> [DATA FOR THIS EXERCISE]:
________________

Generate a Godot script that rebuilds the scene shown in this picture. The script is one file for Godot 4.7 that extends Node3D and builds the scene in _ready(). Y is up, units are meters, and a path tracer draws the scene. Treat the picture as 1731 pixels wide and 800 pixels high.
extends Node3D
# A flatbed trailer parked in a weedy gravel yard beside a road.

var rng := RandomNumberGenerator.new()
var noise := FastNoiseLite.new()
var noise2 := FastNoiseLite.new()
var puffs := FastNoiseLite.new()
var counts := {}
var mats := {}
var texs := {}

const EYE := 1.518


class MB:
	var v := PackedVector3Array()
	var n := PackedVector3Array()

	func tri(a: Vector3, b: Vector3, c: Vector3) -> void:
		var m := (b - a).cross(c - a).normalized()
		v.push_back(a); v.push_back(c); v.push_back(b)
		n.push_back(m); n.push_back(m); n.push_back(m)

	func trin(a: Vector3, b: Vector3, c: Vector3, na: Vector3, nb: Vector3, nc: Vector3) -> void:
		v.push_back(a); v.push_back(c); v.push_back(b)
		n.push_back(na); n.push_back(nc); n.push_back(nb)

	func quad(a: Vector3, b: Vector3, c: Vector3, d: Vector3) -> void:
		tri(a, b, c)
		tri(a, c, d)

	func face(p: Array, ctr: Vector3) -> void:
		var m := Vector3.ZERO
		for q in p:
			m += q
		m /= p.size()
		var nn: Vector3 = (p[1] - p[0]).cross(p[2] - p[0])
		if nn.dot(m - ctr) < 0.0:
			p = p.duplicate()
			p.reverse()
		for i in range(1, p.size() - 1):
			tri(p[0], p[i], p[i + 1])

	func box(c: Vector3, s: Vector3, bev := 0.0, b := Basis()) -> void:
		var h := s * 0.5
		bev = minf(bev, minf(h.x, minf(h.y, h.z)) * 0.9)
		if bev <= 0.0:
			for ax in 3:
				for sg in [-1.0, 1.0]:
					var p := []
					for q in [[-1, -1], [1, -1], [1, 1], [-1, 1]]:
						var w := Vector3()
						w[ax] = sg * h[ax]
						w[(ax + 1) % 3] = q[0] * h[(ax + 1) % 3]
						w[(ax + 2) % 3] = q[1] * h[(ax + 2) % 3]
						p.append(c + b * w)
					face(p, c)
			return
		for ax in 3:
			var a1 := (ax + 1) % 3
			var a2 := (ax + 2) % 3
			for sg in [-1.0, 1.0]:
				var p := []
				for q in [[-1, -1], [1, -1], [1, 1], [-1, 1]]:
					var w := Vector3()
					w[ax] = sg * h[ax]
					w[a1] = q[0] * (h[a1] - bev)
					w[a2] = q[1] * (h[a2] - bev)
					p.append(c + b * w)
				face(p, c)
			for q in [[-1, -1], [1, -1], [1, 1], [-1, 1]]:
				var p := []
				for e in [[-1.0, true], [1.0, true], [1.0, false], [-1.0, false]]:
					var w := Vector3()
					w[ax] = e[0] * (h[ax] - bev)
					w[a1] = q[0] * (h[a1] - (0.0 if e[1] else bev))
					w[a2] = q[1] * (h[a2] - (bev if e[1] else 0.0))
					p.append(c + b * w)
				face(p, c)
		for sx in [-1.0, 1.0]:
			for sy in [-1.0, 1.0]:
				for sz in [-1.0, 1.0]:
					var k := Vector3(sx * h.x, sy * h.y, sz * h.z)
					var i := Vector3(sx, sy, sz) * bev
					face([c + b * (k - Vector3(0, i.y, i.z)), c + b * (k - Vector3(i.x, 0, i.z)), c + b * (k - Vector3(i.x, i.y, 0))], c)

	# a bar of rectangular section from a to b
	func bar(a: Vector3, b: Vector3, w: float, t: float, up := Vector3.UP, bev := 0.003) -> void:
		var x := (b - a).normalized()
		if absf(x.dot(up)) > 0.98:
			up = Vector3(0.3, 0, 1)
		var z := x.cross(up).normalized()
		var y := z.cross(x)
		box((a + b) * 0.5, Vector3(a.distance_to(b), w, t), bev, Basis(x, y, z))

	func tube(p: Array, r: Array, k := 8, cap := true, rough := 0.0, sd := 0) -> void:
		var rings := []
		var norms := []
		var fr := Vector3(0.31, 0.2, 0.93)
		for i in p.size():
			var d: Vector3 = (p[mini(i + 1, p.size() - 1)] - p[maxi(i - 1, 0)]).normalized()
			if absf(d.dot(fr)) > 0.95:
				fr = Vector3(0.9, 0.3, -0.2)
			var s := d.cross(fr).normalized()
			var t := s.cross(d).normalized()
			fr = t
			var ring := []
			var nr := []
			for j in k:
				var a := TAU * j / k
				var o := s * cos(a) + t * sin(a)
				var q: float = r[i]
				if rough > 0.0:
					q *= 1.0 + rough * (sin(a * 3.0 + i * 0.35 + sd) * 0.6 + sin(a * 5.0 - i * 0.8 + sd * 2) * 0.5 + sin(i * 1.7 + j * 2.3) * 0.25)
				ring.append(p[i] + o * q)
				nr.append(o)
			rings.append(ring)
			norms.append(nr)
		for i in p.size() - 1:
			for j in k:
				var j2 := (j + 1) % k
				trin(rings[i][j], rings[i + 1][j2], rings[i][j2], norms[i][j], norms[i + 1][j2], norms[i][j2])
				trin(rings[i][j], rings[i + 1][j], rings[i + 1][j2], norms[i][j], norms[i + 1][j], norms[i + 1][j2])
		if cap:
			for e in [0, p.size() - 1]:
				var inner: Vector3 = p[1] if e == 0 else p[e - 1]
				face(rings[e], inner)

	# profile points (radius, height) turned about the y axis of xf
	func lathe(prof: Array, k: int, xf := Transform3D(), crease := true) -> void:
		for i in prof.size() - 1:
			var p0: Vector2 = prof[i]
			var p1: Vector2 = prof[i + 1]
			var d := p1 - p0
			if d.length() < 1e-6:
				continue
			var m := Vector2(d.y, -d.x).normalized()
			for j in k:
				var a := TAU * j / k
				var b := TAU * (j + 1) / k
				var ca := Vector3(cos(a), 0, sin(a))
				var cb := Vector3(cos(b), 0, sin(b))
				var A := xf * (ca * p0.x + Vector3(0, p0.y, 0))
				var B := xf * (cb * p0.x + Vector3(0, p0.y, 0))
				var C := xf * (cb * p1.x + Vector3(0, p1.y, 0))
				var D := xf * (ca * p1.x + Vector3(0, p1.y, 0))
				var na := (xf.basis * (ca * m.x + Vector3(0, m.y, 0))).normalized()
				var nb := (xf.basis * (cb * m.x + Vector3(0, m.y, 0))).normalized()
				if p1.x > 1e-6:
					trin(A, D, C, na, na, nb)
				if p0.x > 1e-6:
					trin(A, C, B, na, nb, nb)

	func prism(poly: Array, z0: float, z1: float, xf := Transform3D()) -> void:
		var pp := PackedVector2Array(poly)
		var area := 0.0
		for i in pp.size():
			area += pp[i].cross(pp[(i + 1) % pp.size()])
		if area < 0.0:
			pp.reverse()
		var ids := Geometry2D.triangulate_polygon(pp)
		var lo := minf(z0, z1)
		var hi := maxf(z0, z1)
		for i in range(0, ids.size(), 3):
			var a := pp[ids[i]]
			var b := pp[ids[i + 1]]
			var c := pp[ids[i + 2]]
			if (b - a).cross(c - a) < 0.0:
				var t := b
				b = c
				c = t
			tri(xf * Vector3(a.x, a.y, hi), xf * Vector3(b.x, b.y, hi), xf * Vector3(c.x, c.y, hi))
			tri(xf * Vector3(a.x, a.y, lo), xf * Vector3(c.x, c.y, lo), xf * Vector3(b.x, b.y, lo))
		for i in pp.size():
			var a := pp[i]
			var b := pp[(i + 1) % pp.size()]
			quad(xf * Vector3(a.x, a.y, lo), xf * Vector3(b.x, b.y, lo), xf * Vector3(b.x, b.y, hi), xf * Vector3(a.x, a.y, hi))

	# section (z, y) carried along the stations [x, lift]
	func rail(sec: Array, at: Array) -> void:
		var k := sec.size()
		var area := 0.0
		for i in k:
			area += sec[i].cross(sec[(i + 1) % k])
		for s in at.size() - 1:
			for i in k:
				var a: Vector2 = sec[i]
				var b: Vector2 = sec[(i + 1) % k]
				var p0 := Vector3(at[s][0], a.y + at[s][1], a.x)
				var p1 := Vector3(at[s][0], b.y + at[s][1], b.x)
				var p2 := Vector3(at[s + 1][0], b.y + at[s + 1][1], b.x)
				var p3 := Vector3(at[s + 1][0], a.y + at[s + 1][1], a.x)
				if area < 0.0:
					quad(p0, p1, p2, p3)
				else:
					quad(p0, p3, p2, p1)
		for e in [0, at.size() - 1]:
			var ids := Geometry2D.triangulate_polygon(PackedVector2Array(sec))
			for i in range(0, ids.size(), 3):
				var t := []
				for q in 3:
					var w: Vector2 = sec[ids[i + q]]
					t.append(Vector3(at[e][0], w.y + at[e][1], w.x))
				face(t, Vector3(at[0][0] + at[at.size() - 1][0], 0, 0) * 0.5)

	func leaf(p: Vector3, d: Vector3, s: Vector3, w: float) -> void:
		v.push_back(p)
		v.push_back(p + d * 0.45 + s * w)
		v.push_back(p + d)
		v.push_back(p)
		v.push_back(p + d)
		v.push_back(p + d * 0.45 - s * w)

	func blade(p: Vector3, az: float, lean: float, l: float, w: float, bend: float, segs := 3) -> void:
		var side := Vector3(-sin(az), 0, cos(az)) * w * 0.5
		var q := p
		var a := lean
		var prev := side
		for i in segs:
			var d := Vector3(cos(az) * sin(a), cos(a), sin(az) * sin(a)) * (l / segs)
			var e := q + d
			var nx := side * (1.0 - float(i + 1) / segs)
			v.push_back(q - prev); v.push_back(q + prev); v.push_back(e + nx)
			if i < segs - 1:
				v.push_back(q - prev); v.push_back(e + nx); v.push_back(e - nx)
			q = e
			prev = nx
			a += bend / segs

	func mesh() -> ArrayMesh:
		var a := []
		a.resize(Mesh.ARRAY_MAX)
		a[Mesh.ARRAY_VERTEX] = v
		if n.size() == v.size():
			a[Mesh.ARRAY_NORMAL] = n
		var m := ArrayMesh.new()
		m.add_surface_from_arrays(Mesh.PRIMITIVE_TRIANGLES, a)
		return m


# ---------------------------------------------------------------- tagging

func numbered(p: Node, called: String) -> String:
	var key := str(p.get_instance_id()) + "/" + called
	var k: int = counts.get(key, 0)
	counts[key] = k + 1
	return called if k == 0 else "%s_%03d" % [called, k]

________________

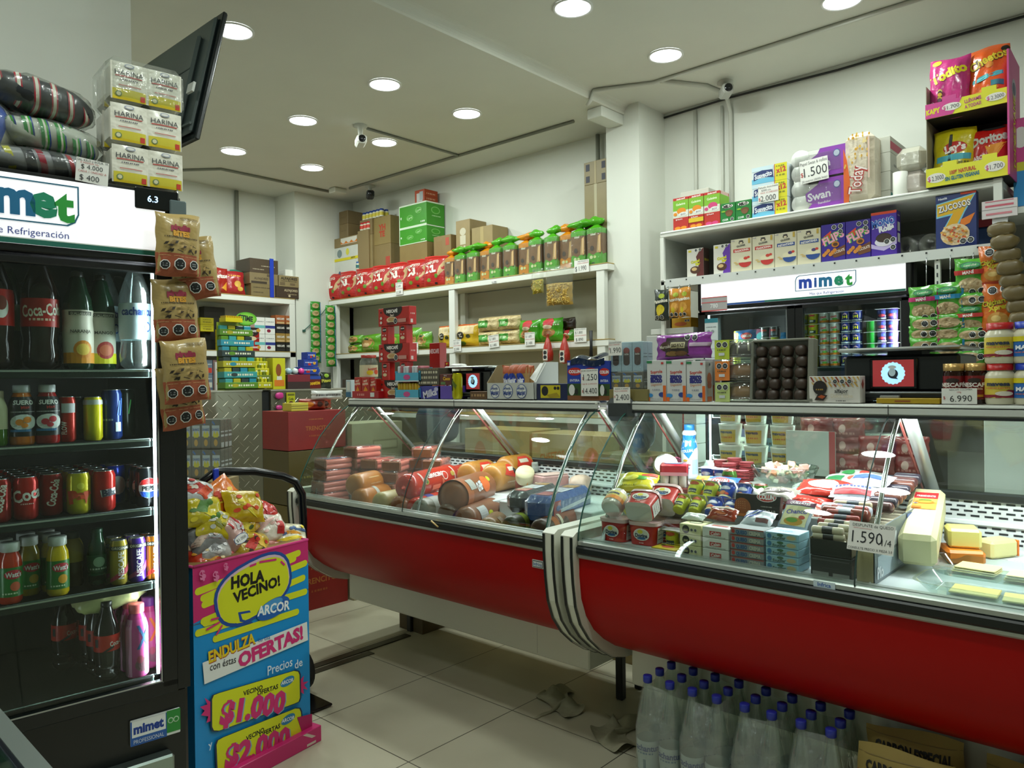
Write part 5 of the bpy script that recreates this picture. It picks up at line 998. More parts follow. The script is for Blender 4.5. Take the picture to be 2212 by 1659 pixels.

________________

From the line with "Generate a Godot" through the line with "n.push_back(na); n.push_back(nc); n.push_back(nb)", repeat every line exactly, both ends included, and nothing outside that range.

> [THE SOLUTION]:
Generate a Godot script that rebuilds the scene shown in this picture. The script is one file for Godot 4.7 that extends Node3D and builds the scene in _ready(). Y is up, units are meters, and a path tracer draws the scene. Treat the picture as 1731 pixels wide and 800 pixels high.
extends Node3D
# A flatbed trailer parked in a weedy gravel yard beside a road.

var rng := RandomNumberGenerator.new()
var noise := FastNoiseLite.new()
var noise2 := FastNoiseLite.new()
var puffs := FastNoiseLite.new()
var counts := {}
var mats := {}
var texs := {}

const EYE := 1.518


class MB:
	var v := PackedVector3Array()
	var n := PackedVector3Array()

	func tri(a: Vector3, b: Vector3, c: Vector3) -> void:
		var m := (b - a).cross(c - a).normalized()
		v.push_back(a); v.push_back(c); v.push_back(b)
		n.push_back(m); n.push_back(m); n.push_back(m)

	func trin(a: Vector3, b: Vector3, c: Vector3, na: Vector3, nb: Vector3, nc: Vector3) -> void:
		v.push_back(a); v.push_back(c); v.push_back(b)
		n.push_back(na); n.push_back(nc); n.push_back(nb)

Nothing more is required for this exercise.